First impressions last, as the overused saying goes, so what impressions are being left by Sydney Airport on first-time visitors, particularly international ones?
Much better ones than 10 years ago, that’s for sure, but arguably not ones that would allow SYD to compete with some of the world’s best, like Singapore Changi, Dubai International or even London Heathrow (although it must be said if you’re using anything but T5, it can be a patchy experience).
Significant indoor/outdoor space? No. Large kids’ playing areas? No. Easy transition from international to domestic? No.
But it is much closer to the city than most other large airports, and there is a willingness to look at how things could be improved, especially with cross-town rival Western Sydney International coming online at the end of next year.
Sydney Gateway is an example of that – it might be a bit of a spaghetti junction, but it works well and provides even easier access to SYD from multiple directions. The five-year parking upgrade plan is another example of that.
This week, SYD dropped the draft Masterplan 2045, the biggest indication yet that it is more than serious about significantly adjusting that first impression.
This is, of course, an upgrade to what was already in play, Master Plan 2039, released in April 2019 under then CEO Geoff Culbert, prior to that small bump in the road in 2020.
Arguably of most importance operationally is the reconfiguration of Terminal 2 and Terminal 3 to be combined and have the capacity to handle international flights. That will include a common-use outbound terminal processor with segregated international arrivals.
T2 and T3 will be essentially unrecognisable, with a new western concourse between the two to link them properly, rotunda upgrades around that new section to accommodate new aircraft, new T3 north face upgrades and an extension to the north pier, and a new Pier C as part of T2.
Importantly, T1, now used for international operations, will still be used. According to the Master Plan, “Passengers will be processed through a common-use transfer lounge and can travel between the T1 International Operations Precinct and the T2/T3 Integrated Operations Precinct via an airside corridor”.
Hopefully that will be an easy and frequent system that allows passengers to zip from T1 to T2/T3 in a few minutes.
Why is this important? Because according to the Master Plan itself, traffic into SYD (not the whole of Sydney including WSI) is about to increase significantly.
Almost 73 million annual passengers will arrive at SYD by 2045, up from the 41.4 million currently served. The main driver of that growth will be international passengers, who are forecast to account for 36.4 million of the total by then – more than domestic will contribute.
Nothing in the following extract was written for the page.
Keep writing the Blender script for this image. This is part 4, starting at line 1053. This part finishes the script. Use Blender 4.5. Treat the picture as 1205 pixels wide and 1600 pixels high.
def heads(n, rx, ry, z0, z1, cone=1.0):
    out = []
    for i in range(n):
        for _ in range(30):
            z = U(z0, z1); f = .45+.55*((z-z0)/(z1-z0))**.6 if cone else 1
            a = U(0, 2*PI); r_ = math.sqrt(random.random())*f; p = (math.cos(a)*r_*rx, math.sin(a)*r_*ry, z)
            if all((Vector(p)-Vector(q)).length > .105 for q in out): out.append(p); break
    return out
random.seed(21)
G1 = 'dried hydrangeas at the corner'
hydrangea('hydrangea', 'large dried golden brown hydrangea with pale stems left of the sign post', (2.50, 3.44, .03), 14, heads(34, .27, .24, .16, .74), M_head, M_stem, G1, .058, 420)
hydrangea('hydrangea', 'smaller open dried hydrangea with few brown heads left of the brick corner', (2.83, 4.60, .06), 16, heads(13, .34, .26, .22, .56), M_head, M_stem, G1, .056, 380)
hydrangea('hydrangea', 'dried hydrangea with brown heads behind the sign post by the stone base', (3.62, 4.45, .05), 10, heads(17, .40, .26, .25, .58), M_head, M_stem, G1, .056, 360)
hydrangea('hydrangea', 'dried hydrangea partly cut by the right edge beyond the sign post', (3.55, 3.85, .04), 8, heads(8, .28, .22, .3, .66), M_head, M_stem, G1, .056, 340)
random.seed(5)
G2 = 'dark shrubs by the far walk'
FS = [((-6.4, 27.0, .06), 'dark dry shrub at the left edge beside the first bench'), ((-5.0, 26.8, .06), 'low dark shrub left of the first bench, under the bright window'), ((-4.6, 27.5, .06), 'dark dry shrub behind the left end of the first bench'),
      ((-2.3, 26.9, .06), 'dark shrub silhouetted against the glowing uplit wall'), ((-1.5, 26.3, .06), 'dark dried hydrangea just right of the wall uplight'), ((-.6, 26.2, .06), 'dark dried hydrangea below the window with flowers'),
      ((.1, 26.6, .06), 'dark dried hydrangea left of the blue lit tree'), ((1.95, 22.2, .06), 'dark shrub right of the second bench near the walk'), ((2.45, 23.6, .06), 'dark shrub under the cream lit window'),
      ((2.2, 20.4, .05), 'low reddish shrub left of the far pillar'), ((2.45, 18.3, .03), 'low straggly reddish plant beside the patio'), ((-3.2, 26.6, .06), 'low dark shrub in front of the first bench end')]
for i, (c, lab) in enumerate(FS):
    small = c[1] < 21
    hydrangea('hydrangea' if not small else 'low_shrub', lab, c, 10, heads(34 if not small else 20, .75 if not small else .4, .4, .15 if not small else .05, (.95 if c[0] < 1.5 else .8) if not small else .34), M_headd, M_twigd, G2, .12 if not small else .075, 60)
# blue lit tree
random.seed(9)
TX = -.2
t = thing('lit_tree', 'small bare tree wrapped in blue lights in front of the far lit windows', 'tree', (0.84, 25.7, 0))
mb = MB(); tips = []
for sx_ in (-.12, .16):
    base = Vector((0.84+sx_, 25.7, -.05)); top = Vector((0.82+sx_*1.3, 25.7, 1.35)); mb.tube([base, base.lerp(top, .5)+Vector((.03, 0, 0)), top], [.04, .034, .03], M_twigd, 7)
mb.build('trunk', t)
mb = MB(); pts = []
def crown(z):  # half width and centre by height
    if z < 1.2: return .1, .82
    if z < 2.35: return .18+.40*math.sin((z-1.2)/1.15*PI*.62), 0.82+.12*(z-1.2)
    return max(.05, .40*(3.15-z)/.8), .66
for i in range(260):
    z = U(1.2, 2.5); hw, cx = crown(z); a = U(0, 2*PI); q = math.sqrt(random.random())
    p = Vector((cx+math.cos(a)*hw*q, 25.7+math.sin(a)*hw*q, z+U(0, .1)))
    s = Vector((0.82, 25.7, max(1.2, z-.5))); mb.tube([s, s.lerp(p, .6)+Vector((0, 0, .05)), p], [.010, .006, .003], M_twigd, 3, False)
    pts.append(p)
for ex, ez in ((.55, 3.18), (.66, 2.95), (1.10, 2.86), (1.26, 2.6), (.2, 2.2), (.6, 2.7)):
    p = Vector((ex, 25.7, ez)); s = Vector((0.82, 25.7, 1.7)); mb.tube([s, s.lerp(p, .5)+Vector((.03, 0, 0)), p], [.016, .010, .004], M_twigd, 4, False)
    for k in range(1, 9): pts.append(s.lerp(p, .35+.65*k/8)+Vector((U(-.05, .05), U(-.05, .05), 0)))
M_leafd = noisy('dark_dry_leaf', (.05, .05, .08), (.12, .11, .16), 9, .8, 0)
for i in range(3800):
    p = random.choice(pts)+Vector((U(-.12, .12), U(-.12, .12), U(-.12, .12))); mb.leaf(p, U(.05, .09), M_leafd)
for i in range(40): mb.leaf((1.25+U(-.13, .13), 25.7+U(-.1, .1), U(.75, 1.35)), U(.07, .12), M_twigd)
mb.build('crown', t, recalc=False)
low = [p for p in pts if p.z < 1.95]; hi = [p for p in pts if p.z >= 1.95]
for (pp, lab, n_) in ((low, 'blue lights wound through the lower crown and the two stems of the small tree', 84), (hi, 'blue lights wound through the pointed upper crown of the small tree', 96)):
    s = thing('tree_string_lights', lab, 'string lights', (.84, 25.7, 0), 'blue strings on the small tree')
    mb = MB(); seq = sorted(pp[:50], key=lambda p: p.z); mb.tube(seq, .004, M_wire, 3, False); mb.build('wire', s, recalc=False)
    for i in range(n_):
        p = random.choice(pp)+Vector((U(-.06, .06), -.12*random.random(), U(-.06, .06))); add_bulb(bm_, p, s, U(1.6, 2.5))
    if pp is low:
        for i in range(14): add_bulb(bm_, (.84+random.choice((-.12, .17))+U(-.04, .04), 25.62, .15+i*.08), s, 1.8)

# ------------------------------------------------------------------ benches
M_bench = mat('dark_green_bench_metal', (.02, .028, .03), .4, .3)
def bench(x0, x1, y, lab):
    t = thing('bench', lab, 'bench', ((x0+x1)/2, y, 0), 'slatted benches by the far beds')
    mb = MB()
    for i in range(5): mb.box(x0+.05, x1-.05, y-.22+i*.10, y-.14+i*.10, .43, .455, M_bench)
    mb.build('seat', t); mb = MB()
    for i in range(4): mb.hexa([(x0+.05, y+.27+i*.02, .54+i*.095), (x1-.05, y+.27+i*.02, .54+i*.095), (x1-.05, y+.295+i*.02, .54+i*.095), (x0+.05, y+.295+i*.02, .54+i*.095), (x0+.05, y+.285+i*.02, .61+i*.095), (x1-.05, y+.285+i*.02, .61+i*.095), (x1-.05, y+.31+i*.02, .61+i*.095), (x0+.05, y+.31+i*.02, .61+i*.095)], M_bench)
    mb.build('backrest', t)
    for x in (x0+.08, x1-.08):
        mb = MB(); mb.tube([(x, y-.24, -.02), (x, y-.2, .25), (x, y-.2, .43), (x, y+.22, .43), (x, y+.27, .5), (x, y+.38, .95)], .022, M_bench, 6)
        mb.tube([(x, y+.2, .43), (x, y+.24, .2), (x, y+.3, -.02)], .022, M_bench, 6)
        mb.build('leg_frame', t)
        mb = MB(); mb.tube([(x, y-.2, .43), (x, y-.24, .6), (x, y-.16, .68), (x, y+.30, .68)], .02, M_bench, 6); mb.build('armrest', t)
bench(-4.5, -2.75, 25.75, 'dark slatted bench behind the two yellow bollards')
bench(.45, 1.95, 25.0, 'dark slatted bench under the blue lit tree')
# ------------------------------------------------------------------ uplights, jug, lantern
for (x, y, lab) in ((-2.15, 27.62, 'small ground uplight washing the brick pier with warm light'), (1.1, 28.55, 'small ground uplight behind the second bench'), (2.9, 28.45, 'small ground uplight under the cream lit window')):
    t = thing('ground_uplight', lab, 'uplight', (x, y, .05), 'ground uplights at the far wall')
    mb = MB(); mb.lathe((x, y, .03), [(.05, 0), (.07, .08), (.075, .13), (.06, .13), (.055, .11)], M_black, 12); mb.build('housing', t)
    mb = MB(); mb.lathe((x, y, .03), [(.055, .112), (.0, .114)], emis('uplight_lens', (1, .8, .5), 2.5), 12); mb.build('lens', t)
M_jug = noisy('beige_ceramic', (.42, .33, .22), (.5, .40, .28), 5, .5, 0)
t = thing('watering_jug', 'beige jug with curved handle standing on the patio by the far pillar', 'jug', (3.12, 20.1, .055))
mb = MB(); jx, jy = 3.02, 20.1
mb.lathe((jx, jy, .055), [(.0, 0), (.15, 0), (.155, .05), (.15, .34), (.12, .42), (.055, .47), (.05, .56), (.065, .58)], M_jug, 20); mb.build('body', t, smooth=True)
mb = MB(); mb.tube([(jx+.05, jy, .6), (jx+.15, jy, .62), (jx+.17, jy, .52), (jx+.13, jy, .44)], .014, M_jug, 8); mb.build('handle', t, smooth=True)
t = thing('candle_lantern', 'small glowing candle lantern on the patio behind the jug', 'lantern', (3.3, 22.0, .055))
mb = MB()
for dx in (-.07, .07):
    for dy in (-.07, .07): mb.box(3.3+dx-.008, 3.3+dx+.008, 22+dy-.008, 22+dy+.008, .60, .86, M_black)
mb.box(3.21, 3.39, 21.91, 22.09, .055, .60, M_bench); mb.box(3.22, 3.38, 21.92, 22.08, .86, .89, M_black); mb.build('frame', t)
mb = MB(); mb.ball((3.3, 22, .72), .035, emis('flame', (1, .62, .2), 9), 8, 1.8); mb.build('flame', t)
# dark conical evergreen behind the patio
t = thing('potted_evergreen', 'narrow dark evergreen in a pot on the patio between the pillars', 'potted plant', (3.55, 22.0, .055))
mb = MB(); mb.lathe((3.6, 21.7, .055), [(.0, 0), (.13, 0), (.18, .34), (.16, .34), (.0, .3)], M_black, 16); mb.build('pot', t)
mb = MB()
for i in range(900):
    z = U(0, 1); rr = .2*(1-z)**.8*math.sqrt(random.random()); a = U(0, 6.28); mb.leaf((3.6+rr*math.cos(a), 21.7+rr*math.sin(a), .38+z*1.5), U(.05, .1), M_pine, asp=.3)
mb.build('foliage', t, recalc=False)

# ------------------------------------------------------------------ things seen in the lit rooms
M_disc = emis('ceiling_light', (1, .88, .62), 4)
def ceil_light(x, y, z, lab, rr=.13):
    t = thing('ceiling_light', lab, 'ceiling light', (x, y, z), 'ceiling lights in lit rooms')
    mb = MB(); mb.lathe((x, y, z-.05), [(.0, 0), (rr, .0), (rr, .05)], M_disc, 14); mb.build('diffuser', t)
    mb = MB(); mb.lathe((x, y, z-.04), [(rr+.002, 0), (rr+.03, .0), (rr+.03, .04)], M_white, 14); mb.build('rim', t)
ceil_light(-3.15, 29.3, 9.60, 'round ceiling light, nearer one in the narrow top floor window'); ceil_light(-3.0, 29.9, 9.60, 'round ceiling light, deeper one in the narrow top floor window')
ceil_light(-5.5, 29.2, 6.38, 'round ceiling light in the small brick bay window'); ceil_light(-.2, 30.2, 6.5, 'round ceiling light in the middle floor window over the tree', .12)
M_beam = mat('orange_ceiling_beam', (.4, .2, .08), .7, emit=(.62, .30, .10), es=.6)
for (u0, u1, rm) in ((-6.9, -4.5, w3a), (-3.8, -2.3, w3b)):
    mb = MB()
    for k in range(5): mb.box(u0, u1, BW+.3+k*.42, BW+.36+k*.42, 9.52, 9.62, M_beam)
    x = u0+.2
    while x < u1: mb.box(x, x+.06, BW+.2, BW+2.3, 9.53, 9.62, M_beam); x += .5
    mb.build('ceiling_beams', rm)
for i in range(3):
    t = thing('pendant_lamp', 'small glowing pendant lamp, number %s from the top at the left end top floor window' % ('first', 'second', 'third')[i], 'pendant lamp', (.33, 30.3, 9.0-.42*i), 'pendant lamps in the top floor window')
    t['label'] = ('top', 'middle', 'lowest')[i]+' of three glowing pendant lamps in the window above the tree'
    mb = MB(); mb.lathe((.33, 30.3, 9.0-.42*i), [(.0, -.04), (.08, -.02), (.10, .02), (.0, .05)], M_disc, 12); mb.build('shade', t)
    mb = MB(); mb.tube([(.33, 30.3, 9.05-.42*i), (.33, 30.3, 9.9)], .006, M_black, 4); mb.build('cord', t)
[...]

To put that into context, the current split today is 16.3 million international and 25.1 million domestic. SYD is going to want to get the upgrades right if it’s to handle that level of passengers successfully and leave a great first impression. Imagine how many of those 36.4 million will be first-time visitors.
Over on the other side of town, WSI’s Master Plan 2045 suggests it will see 19.3 million passengers annually by that year, with 58% of those passengers being international.
By its own admission, “Since this initial forecast, subsequent airport demand and air space modelling, as well as further information regarding domestic and international airlines routes, have become available”, which indicated demand could be increased and timing pulled forward as much as one to two years for the hub’s 2033 forecasts.
The advantage WSI has is that it is far easier to build a modern and streamlined airport when you can start from scratch, not battling foundations of bygone eras.
To paraphrase Kevin McCloud, buildings have a funny way of dictating what happens.
Either way, forecasts combined from SYD and WSI make for happy reading for the travel industry. 19.3 million passengers per year in 2045 for WSI, 72.6 million for SYD. That’s almost 100 million passengers in one year for one city in Australia.
I believe they called that “rude health” back in the day.
The rest of the week…
It’s been a tough week for Corporate Travel Management (CTM), which is set for a much longer break from the ASX than originally anticipated.
Securities in CTM will remain suspended until at least November 2025 due to unresolved issues regarding its European accounts for FY25 and previous years.
KPMG has been engaged to conduct a thorough review of CTM’s 2023-2025 statements for the Europe region, however work will not be complete in time for CTM to finalise its full-year report by 25 September.
In more positive news, AmaWaterways quite casually announced eight new river cruise ships that will be progressively delivered over the next five years.
Once all ships are operational, the order will take AmaWaterways’ global fleet to more than 40 ships – double what it offered in 2020.
And Victorians will be celebrating after a backpedalling by the Victorian Government on funding cuts to tourism and marketing activities. All up, it will mean an additional $43.7 million over two years.
Finally, if you ever felt like making your thoughts known to a supplier (politely of course), you might be happy to know that some do indeed listen. Carnival Cruise Line for one.
After a mixed response from customers toward the revamped Carnival Rewards loyalty program, the line has made changes to its earning structure prior to launch.
Travel industry out for another week. Enjoy the weekend.